SAG OKs Ad Contract


HOLLYWOOD - The end is finally here -- now actors can put down their picket signs and go back to work.

Members of the Screen Actors Guild and the American Federation of Television & Radio Artists voted to ratify a new three-year contract, ending the guild’s longest strike in its history.

In the end, the two sides dropped their most extreme demands: The ad industry dropped its demand that actors give up pay-per-play for network residuals, and the unions dropped their demand that the industry give them pay-per-play for basic cable ads.

The unions, however, did get a substantial increase in the cable buyout. Under the old contract, actors got $1,014 for the unlimited use of their ads during each 13-week cable cycle. Effective immediately, that will go up to $1,390, up again to $1,706 a year from now and up to $2,460 in two years.

After the end of the second year of the contract, actors' cable residuals will have increased by 143%.

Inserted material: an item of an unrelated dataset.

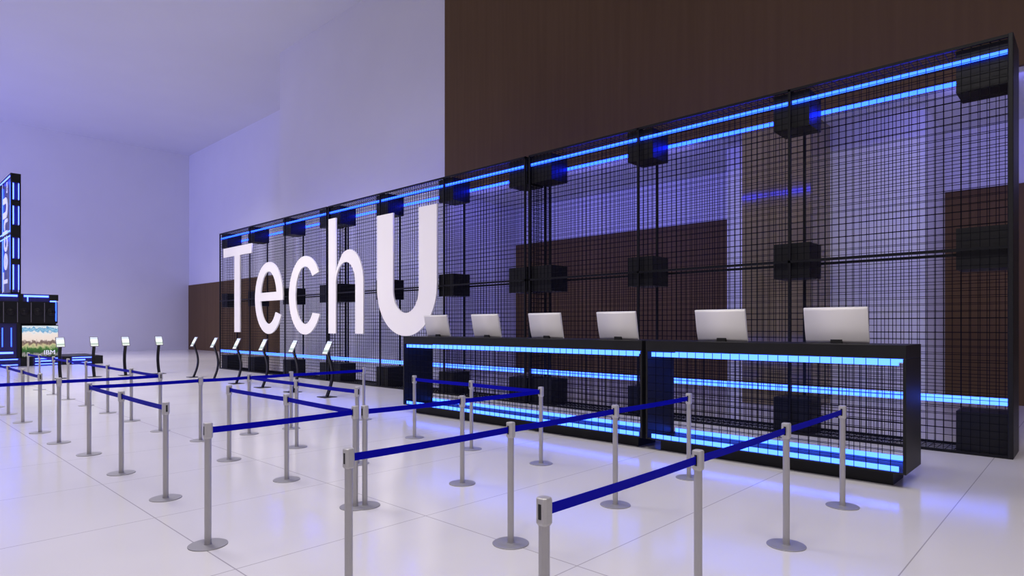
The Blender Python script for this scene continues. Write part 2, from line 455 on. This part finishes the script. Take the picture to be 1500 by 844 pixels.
# ------------------------------------------------------------------ belt stanchions
SQ, CH = .0305, .012
oct_pts = [(-SQ + CH, -SQ), (SQ - CH, -SQ), (SQ, -SQ + CH), (SQ, SQ - CH), (SQ - CH, SQ), (-SQ + CH, SQ), (-SQ, SQ - CH), (-SQ, -SQ + CH)]
base_me = MB().lathe([(.144, 0), (.145, .002), (.145, .006), (.143, .0075), (.030, .0085), (.028, .014), (.026, .014)], 48, smooth=False).mesh('base', M['disc'])
pole_me = MB().lathe([(.0255, .012), (.0255, .842)], 12, smooth=False, rot=PI / 12).mesh('pole', M['steel'])
head_me = MB().prism(oct_pts, [(.836, .78), (.848, 1.0), (.951, 1.0), (.957, .95), (.960, .82)]).mesh('head', M['cap'])
slot_me = MB().box(-.0085, .0085, -.0314, .0314, .866, .934).mesh('belt_slot', M['slot'])
POST = {}
def post(key, x, y, label, along='Y'):
    t = thing('belt_stanchion', label, 'stanchion', (x, y, 0), 0 if along == 'Y' else PI / 2, 'silver queue stanchions')
    link('base', base_me, t); link('pole', pole_me, t); link('head', head_me, t); link('belt_slot', slot_me, t, (0, 0, 0), 'black slot for the belt')
    POST[key] = t; return t
def belt(a, b, sag=.004):
    A, B = POST[a], POST[b]
    p = Vector(A.location); q = Vector(B.location); d = (q - p); ln = d.length; ang = math.atan2(d.y, d.x)
    z0, z1 = .876, .925
    mb = MB(); n = 8; s0, s1 = .026, ln - .026
    for i in range(n + 1):
        u = s0 + (s1 - s0) * i / n; k = -4 * sag * (i / n) * (1 - i / n)
        for yy, z in ((-.0012, z0), (.0012, z0), (.0012, z1), (-.0012, z1)): mb.v.append((u, yy, z + k))
    for i in range(n):
        for k in range(4): j = (k + 1) % 4; mb.f.append((i*4 + k, i*4 + j, (i+1)*4 + j, (i+1)*4 + k))
    mb.f.append((3, 2, 1, 0)); mb.f.append((n*4, n*4+1, n*4+2, n*4+3))
    o = link('belt', mb.mesh('belt', M['belt']), A, (0, 0, 0), 'royal blue belt')
    o.rotation_euler = (0, 0, ang - A.rotation_euler.z)
PF = 'silver stanchion with blue belt, '
post('A1', -1.79, 2.10, PF + 'nearest and tallest in view, its foot out of frame')
post('A2', -1.79, 3.55, PF + 'second in the rightmost line, foot out of frame')
post('A3', -1.79, 5.02, PF + 'third in the rightmost line, in front of the short counter')
post('A4', -1.79, 6.48, PF + 'last in the rightmost line, by the short counter end')
post('B1', -3.39, 2.11, PF + 'with open black slot, foot cut off at lower centre left')
post('B2', -3.39, 3.57, PF + 'with full round foot at lower centre, before the long counter')
post('B3', -3.39, 5.03, PF + 'before the gap between the two counters')
post('B4', -3.39, 6.50, PF + 'close to the left part of the short counter')
post('C1', -5.09, 1.91, PF + 'first of the third line, large round foot lower left')
post('C2', -5.155, 3.28, PF + 'left one of the touching pair')
post('C3', -5.115, 3.36, PF + 'right one of the touching pair')
post('C4', -5.07, 4.57, PF + 'left of the corner post, in front of the long counter')
post('C5', -5.09, 5.91, PF + 'at the sharp belt corner before the long counter')
post('D1', -7.70, 5.95, PF + 'at the left end of the long counter')
post('D2', -6.40, 5.94, PF + 'right beside the long counter, behind the crossing belt')
post('E1', -8.15, 3.32, PF + 'open end of the belt leading to the touching pair', 'X')
post('E2', -6.62, 3.33, PF + 'midway on the belt leading to the touching pair', 'X')
post('F1', -9.88, 4.34, PF + 'where two belts meet below the white letter e', 'X')
post('F2', -8.31, 4.33, PF + 'mid post of the belt row below letters c and h', 'X')
post('F3', -6.76, 4.33, PF + 'closed end post seen just above the touching pair', 'X')
post('G1', -9.86, 2.17, PF + 'at the left belt corner where a long belt folds back', 'X')
post('G2', -9.85, 3.59, PF + 'standing alone midway on the long far belt')
post('G3', -9.90, 5.06, PF + 'behind the belt row, below the letters e and c')
post('G4', -9.90, 6.48, PF + 'last post of the long belt, before the mesh wall')
post('H1', -8.32, 2.15, PF + 'middle post of the left near belt row', 'X')
post('H2', -6.78, 2.14, PF + 'right end of the left near row, black slot facing right', 'X')
post('I0', -11.18, 0.60, PF + 'start of the far left belt, outside the frame')
post('I1', -11.16, 2.08, PF + 'on the far left belt below the first tablet kiosk')
post('I2', -11.22, 3.46, PF + 'at the far corner below the fourth tablet kiosk', 'X')
post('J1', -12.46, 2.07, PF + 'right end of the far left row', 'X')
post('J2', -14.02, 2.08, PF + 'second from the right in the far left row', 'X')
post('J3', -15.53, 2.08, PF + 'third from the right in the far left row', 'X')
post('J4', -17.05, 2.08, PF + 'at the left picture edge, only its foot in view', 'X')
kl = ['first left of the far corner post', 'second left of the far corner post', 'third left of the far corner post', 'fourth left of the far corner post',
      'fifth left of the far corner post', 'sixth left of the far corner post', 'farthest left of the far corner post']
KX = [-12.81, -14.34, -16.01, -17.67, -19.22, -20.94, -22.55]
for i, (x, lb) in enumerate(zip(KX, kl)): post('K%d' % (i + 1), x, 3.47, PF + lb, 'X')
for ch in (['A1', 'A2', 'A3', 'A4'], ['B1', 'B2', 'B3', 'B4'], ['C1', 'C2'], ['C3', 'C4', 'C5'], ['D1', 'D2', 'C5'], ['E1', 'E2', 'C2'],
           ['F1', 'F2', 'F3'], ['G1', 'G2', 'F1', 'G3', 'G4'], ['G1', 'H1', 'H2'], ['I0', 'I1', 'I2'], ['J4', 'J3', 'J2', 'J1'],
           ['K7', 'K6', 'K5', 'K4', 'K3', 'K2', 'K1', 'I2']):
    for a, b in zip(ch, ch[1:]): belt(a, b)

# ------------------------------------------------------------------ tablet kiosks
kb = MB(); R = .03
kb.box(-.19, .19, -.17, .17, 0, .012)
kbase = kb.mesh('base_plate', M['kiosk'])
path = []
for i in range(17):
    u = i / 16; z = .012 + 1.05 * u
    y = .13 * math.sin(PI * min(1, u * 1.02)) ** 1.0 + .03 * u
    path.append((0, y, z))
path.append((0, .02, 1.12))
kpost = MB().strip(path, .09, .04).mesh('curved_post', M['kiosk'])
tab_frame = MB().box(-.126, .126, -.011, .011, -.184, .184).mesh('tablet_frame', M['rim'])
ts = MB(); ts.v = [(-.132, -.0125, -.165), (.132, -.0125, -.165), (.132, -.0125, .165), (-.132, -.0125, .165)]; ts.f = [(0, 1, 2, 3)]
tab_screen = MB().box(-.106, .106, -.0135, -.010, -.164, .164).mesh('tablet_screen', M['tablet'])
uvl = tab_screen.uv_layers.new(name='UVMap')
for lp in tab_screen.loops:
    v = tab_screen.vertices[lp.vertex_index].co; uvl.data[lp.index].uv = ((v.x + .106) / .212, (v.z + .164) / .328)
def kiosk(x, y, rz, label, grp):
    t = thing('tablet_kiosk', label, 'kiosk', (x, y, 0), rz, grp)
    bevel(link('base_plate', kbase, t), .01)
    link('curved_post', kpost, t)
    f = bevel(link('tablet_frame', tab_frame, t, (0, .02, 1.20)), .008); f.rotation_euler = (math.radians(-26), 0, 0)
    link('tablet_screen', tab_screen, f, (0, 0, 0), 'lit white screen')
n4 = ['leftmost of the four, beside the picture screen', 'second of the four', 'third of the four', 'rightmost of the four, near the room corner']
for y, lb in zip([4.68, 5.63, 6.57, 7.64], n4): kiosk(-24.9, y, PI / 2, 'black tablet kiosk facing the viewer, ' + lb, 'tablet kiosks facing the viewer')
n6 = ['leftmost, before the brown panelling', 'second from the left, beside the mesh wall end', 'below the white T', 'below the white e', 'below the white c', 'below the white h, nearest']
for x, lb in zip([-22.3, -20.6, -18.88, -17.13, -15.38, -13.66], n6): kiosk(x, 7.9, 0, 'black tablet kiosk seen side on, ' + lb, 'tablet kiosks seen from the side')

# ------------------------------------------------------------------ exhibition booth on the left
FX = -33.8
bt = thing('exhibition_booth', 'black exhibition booth outlined in blue light with a tall sign tower, far left', 'booth', (FX, 0, 0))
def B(name, x0, x1, y0, y1, z0, z1, m, parent=bt, bev=0, label=None):
    o = link(name, MB().box(x0, x1, y0, y1, z0, z1).mesh(name, M[m]), parent, (0, 0, 0), label)
    if bev: bevel(o, bev)
    return o
# platform, set back behind its light strips, with black corner cubes
B('platform', -3.2, -.06, .5, 7.98, 0, .37, 'black')
B('platform_face', -.06, -.04, .5, 7.98, 0.01, .36, 'bluepanel')
for y in (1.6, 4.95, 6.42, 7.66): B('corner_cube', -.3, 0, y, y + .42 if y < 6 else y + .33, 0, .37, 'black', bev=.01)
for a, b in ((2.1, 4.85), (5.45, 6.38), (6.8, 7.6)):
    B('led_strip', -.035, -.02, a, b, .285, .325, 'led_booth'); B('led_strip', -.035, -.02, a, a + (b - a) * .62, .175, .225, 'led_booth'); B('led_strip', -.035, -.02, a, b, .05, .085, 'led_booth')
B('rear_frame', -2.6, -.3, 2.0, 6.25, .37, 3.1, 'black')
B('side_panel', -.3, -.08, 2.0, 4.86, .37, 1.85, 'bluepanel')
B('corner_cube', -.3, -.02, 4.82, 4.95, .37, 1.85, 'black')
B('led_strip', -.08, -.06, 2.2, 4.7, .55, .63, 'led_booth')
for y in (3.9, 4.32, 4.62): B('led_strip', -.08, -.07, y, y + .035, .85, 1.66, 'led_booth_dim')
# speaker band
B('speaker_band', -.3, 0, 2.0, 6.25, 1.85, 2.80, 'blacktech', bev=.01)
for i in range(9):
    y = 2.25 + i * .47
    sp = MB().lathe([(.17, 0), (.17, .02), (.13, .035), (.05, .02), (.04, .045), (.01, .05)], 28).mesh('speaker_cone', M['kiosk'])
    o = link('speaker_cone', sp, bt, (.0, y, 2.35)); o.rotation_euler = (0, PI / 2, 0)
    B('speaker_divider', 0, .012, y + .225, y + .245, 1.9, 2.76, 'rim')
B('led_strip', -.02, .015, 6.17, 6.21, 1.95, 2.80, 'led_booth_dim')
# upper beam
B('upper_beam', -.3, -.05, 2.0, 6.0, 2.80, 3.13, 'bluepanel')
B('corner_cube', -.3, 0.0, 4.88, 5.02, 2.80, 3.13, 'black'); B('corner_cube', -.3, 0.0, 5.96, 6.28, 2.86, 3.13, 'black', bev=.01)
B('led_strip', -.05, -.02, 2.0, 4.84, 3.0, 3.08, 'led_booth'); B('led_strip', -.05, -.02, 5.06, 5.93, 3.0, 3.08, 'led_booth')
B('led_strip', -.05, -.02, 5.98, 6.2, 2.80, 2.86, 'led_booth'); B('led_strip', -.05, -.02, 5.17, 5.21, 2.80, 3.0, 'led_booth')
# tower
TZ0, TZ1, TY0, TY1, TX = 3.13, 8.28, 4.63, 4.92, -2.75
tf = MB()
for x in (TX, 0):
    for y in (TY0, TY1): tf.box(x - .03, x + .03, y - .03, y + .03, TZ0, TZ1)
for z in (TZ0 + .03, TZ1 - .03, 5.72):
    for y in (TY0, TY1): tf.box(TX, 0, y - .03, y + .03, z - .03, z + .03)
    for x in (TX, 0): tf.box(x - .03, x + .03, TY0, TY1, z - .03, z + .03)
link('tower_frame', tf.mesh('tower_frame', M['frame']), bt)
B('tower_core', TX + .05, -.05, TY0 + .06, TY1 - .06, TZ0, TZ1 - .05, 'bluepanel')
for z, s in ((8.08, .19), (7.02, .12), (5.80, .26), (4.50, .12)):
    B('corner_cube', -.1, .05, TY0 - .02, TY1 + .02, z - s, z + s, 'black', bev=.01)
for z0, z1 in ((7.17, 7.86), (6.1, 6.88), (4.65, 5.5), (3.3, 4.36)):
    B('led_strip', -.02, .02, TY0 + .045, TY0 + .085, z0, z1, 'led_booth'); B('led_strip', -.02, .02, TY1 - .06, TY1 - .01, z0, z1, 'led_booth')
for a, b in ((TX + .1, TX + .22), (-.62, -.5)):
    B('led_strip', a, b, TY0 + .03, TY0 + .05, TZ0 + .2, TZ1 - .3, 'led_booth_dim')
for z in (8.16, 5.82, 5.60): B('led_strip', TX + .1, -.1, TY0 - .045, TY0 - .03, z - .025, z + .025, 'led_booth')
# tower lettering, reading upwards
SC = 0.42
def rot_letter(ch, off):                           # letter coordinates -> turned a quarter turn to read upwards
    o2 = []
    for lp in OUT[ch]:
        o2.append([(-(z - 1.5) * SC * .75, (x - off) * SC * .81) for x, z in lp])
    return o2
zb = 3.25
for ch, adv in (('T', 0), ('e', 0), ('c', 0), ('h', 0), ('U', 0)):
    xs_ = [p[0] for lp in OUT[ch] for p in lp]
    me = extrude_outline('sign_letter', rot_letter(ch, min(xs_)), .03, M['whitetext'], FRONT)
    link('sign_letter', me, bt, (-.85, TY0 - .025, zb))
    zb += (max(xs_) - min(xs_)) * SC * .81 + .07
fc = bpy.data.curves.new('small_lettering', 'FONT'); fc.body = 'Brasil'; fc.size = .22; fc.extrude = .01
fo = bpy.data.objects.new('small_lettering_tmp', fc); C.objects.link(fo)
dg = bpy.context.evaluated_depsgraph_get(); dg.update()
fm = bpy.data.meshes.new_from_object(fo.evaluated_get(dg)); bpy.data.objects.remove(fo)
fm.transform(FRONT @ Matrix.Rotation(PI / 2, 4, 'Z')); fm.materials.clear(); fm.materials.append(M['whitetext'])
link('small_lettering', fm, bt, (-.9, TY0 - .02, zb + .08))

# picture screen standing in front of the booth's right half
vs = thing('video_screen', 'bright video screen showing a city skyline and park, below the black speaker band', 'screen', (FX + .02, 4.98, .37))
link('screen_housing', MB().box(-.10, -.012, 0, 1.29, 0, 1.42).mesh('screen_housing', M['black']), vs)
link('screen_picture', MB().box(-.012, .0, .01, 1.28, .03, 1.38).mesh('screen_picture', M['screen']), vs, (0, 0, 0), 'lit city picture')
fc = bpy.data.curves.new('logo', 'FONT'); fc.body = 'IBM'; fc.size = .27; fc.extrude = .002; fc.offset = 0.0
fo = bpy.data.objects.new('logo_tmp', fc); C.objects.link(fo)
dg = bpy.context.evaluated_depsgraph_get(); dg.update()
fm = bpy.data.meshes.new_from_object(fo.evaluated_get(dg)); bpy.data.objects.remove(fo)
fm.transform(Matrix(((0, 0, 1, 0), (1, 0, 0, 0), (0, 1, 0, 0), (0, 0, 0, 1)))); fm.materials.clear(); fm.materials.append(M['whitetext'])
link('logo_lettering', fm, vs, (.003, .76, .12), 'white lettering')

The new commercials pact, which ended a six-month strike, was ratified in a 41,064-1,623 vote. Only 42,768 -- or 34% -- of the 124,724 ballots mailed to SAG and AFTRA members were returned.

Other highlights include a 4.4 percent increase in session fees, which brings principal on-camera performers' session fees up to $500. The unions also got improved payments for the reuse of commercials on Spanish-language programs, small pay raises for extras and a boost in employer contributions to the unions' pension and health plans.